* **DIRECTIONS**: Leaving the pictures out, print the lines from the first line of the listing through the line containing "PI = math.pi", exactly as they read, and no others.

* **INFORMATION SUPPLIED**:

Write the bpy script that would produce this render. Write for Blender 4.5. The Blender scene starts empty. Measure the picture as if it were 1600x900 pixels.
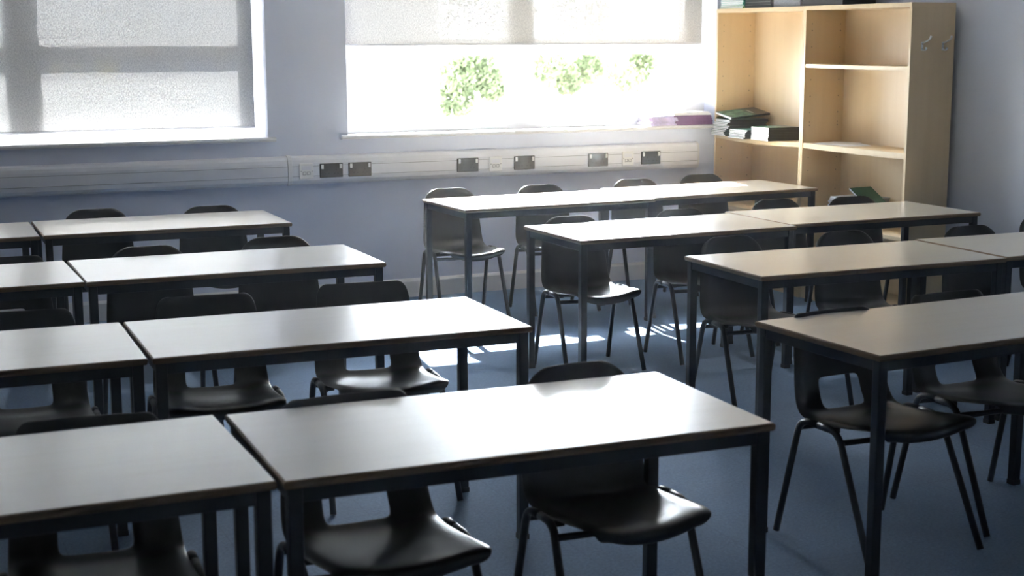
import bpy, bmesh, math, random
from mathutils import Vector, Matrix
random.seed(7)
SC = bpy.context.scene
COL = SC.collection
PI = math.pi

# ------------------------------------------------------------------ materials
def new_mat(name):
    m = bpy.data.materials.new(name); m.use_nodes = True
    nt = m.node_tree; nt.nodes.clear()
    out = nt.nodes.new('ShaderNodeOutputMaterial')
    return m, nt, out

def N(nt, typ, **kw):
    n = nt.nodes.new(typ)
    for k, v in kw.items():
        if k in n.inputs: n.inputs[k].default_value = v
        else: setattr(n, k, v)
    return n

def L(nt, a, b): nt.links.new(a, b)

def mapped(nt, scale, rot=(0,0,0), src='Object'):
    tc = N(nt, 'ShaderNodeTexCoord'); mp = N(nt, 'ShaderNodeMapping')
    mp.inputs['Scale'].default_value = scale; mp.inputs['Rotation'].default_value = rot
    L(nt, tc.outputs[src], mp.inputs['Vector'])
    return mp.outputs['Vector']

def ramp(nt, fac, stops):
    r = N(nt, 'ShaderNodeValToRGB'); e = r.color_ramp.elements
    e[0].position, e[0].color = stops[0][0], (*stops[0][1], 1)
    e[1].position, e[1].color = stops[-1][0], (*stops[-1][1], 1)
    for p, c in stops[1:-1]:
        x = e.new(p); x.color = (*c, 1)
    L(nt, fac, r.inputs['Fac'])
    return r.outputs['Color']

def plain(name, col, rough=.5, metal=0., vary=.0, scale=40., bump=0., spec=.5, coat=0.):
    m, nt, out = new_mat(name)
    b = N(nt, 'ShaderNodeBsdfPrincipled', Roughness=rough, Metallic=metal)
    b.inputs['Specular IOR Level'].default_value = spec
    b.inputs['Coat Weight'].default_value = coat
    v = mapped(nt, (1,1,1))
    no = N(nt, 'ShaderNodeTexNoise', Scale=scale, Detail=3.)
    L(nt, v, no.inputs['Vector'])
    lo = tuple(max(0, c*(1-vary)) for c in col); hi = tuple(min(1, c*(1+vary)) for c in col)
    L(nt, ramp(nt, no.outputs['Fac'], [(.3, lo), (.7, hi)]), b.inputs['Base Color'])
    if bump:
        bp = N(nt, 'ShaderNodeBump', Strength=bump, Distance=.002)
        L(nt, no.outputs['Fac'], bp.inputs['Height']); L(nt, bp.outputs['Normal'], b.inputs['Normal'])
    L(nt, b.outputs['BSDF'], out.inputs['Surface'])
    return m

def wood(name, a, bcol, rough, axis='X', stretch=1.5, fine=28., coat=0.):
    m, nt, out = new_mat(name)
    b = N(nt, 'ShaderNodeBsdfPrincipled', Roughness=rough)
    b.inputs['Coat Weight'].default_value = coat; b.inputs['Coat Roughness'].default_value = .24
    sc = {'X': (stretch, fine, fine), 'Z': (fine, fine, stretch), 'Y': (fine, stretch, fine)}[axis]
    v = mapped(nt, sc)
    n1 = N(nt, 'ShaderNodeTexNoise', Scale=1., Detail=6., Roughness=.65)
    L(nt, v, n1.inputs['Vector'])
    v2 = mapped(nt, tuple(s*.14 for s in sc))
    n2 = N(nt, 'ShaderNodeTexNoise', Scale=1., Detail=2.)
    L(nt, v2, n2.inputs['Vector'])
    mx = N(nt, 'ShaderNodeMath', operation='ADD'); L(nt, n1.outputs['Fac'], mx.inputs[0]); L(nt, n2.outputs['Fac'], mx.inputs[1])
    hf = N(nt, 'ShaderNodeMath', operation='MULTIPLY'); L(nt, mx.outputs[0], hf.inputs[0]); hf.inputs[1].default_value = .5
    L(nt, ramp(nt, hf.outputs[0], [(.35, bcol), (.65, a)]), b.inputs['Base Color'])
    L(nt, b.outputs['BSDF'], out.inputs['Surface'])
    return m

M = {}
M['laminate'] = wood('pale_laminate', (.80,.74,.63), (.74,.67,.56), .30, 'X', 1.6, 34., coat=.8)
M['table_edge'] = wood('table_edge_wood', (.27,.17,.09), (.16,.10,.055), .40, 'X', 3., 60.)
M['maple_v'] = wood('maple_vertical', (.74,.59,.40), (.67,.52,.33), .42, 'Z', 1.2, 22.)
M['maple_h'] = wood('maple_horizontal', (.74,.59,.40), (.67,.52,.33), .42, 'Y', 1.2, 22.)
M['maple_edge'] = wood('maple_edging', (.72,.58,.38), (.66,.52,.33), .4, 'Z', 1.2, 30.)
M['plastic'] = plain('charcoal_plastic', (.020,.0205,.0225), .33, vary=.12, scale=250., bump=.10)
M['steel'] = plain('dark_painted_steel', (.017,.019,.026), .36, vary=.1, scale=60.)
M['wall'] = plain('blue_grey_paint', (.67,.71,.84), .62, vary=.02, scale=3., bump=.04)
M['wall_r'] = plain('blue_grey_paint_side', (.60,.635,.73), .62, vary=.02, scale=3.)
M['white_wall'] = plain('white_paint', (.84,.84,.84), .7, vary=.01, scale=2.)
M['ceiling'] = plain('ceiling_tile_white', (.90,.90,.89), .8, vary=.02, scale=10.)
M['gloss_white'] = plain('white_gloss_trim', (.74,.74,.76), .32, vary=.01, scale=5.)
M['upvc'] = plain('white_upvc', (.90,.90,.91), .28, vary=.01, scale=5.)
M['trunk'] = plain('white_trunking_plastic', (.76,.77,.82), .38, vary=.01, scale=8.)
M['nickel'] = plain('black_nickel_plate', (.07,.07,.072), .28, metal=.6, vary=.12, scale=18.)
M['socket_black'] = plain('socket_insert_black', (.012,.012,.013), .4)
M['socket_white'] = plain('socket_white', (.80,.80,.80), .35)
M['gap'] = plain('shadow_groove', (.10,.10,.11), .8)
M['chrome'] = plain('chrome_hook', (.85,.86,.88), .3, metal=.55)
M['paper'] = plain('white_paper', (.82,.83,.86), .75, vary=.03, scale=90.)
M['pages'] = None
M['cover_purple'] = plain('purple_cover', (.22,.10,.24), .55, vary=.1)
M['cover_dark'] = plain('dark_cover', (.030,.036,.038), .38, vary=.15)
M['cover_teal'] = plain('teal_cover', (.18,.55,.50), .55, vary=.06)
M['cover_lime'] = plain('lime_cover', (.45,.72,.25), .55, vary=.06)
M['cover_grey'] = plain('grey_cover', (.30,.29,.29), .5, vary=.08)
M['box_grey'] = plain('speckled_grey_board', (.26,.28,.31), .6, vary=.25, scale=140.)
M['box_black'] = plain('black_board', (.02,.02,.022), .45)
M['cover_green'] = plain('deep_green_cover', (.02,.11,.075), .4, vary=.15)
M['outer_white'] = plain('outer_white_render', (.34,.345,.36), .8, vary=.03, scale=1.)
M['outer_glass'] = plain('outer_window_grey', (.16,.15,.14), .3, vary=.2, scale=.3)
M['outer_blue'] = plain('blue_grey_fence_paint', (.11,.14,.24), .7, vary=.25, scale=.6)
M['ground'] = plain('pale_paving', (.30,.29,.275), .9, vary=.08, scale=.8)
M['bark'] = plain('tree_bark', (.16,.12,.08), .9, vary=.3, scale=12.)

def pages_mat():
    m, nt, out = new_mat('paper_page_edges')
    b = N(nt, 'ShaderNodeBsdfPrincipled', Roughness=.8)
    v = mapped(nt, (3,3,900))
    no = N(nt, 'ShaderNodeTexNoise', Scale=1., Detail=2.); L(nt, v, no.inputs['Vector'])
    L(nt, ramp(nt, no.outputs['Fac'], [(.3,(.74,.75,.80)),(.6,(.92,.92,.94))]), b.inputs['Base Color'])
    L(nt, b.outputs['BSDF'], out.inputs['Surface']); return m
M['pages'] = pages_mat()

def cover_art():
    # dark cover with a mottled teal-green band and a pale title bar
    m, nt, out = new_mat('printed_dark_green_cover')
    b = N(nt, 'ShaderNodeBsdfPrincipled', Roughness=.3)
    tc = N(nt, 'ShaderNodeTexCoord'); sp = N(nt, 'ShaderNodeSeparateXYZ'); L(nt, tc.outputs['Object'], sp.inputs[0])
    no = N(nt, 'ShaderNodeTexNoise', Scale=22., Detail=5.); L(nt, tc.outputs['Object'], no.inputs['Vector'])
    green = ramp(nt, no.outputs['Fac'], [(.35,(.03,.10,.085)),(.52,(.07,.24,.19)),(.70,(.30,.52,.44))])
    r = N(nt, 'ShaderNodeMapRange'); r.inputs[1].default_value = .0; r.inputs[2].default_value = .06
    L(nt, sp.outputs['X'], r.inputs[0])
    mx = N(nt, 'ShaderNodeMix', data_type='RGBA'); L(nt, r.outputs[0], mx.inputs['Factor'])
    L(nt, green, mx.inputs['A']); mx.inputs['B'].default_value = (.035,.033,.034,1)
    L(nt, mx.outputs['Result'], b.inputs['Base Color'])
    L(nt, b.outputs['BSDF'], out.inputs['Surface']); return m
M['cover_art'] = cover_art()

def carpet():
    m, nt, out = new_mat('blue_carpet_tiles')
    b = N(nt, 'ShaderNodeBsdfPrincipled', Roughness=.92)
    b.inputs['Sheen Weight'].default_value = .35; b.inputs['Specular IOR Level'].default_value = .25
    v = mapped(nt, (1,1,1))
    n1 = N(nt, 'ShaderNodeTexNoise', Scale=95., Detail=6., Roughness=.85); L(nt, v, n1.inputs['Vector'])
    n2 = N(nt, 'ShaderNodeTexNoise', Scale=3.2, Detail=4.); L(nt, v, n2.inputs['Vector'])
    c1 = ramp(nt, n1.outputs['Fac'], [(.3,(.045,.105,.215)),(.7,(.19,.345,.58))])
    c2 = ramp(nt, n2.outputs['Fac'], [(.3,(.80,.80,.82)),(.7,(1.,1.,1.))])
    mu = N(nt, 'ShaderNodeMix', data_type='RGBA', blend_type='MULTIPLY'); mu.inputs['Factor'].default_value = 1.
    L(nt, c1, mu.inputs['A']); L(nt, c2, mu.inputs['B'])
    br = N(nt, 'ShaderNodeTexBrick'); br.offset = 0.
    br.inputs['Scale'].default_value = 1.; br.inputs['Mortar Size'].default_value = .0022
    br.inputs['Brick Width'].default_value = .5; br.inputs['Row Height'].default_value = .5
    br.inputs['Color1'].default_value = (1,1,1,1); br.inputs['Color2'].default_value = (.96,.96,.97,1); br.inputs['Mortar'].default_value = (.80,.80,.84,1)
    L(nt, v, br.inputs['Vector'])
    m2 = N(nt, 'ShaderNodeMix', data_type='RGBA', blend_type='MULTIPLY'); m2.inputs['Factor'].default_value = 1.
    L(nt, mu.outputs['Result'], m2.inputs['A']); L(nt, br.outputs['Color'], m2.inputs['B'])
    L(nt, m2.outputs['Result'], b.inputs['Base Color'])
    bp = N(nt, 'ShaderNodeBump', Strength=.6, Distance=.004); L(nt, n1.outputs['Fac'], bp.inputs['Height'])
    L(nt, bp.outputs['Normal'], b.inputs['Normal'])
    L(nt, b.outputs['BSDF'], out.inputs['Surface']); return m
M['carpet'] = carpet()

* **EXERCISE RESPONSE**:
Write the bpy script that would produce this render. Write for Blender 4.5. The Blender scene starts empty. Measure the picture as if it were 1600x900 pixels.
import bpy, bmesh, math, random
from mathutils import Vector, Matrix
random.seed(7)
SC = bpy.context.scene
COL = SC.collection
PI = math.pi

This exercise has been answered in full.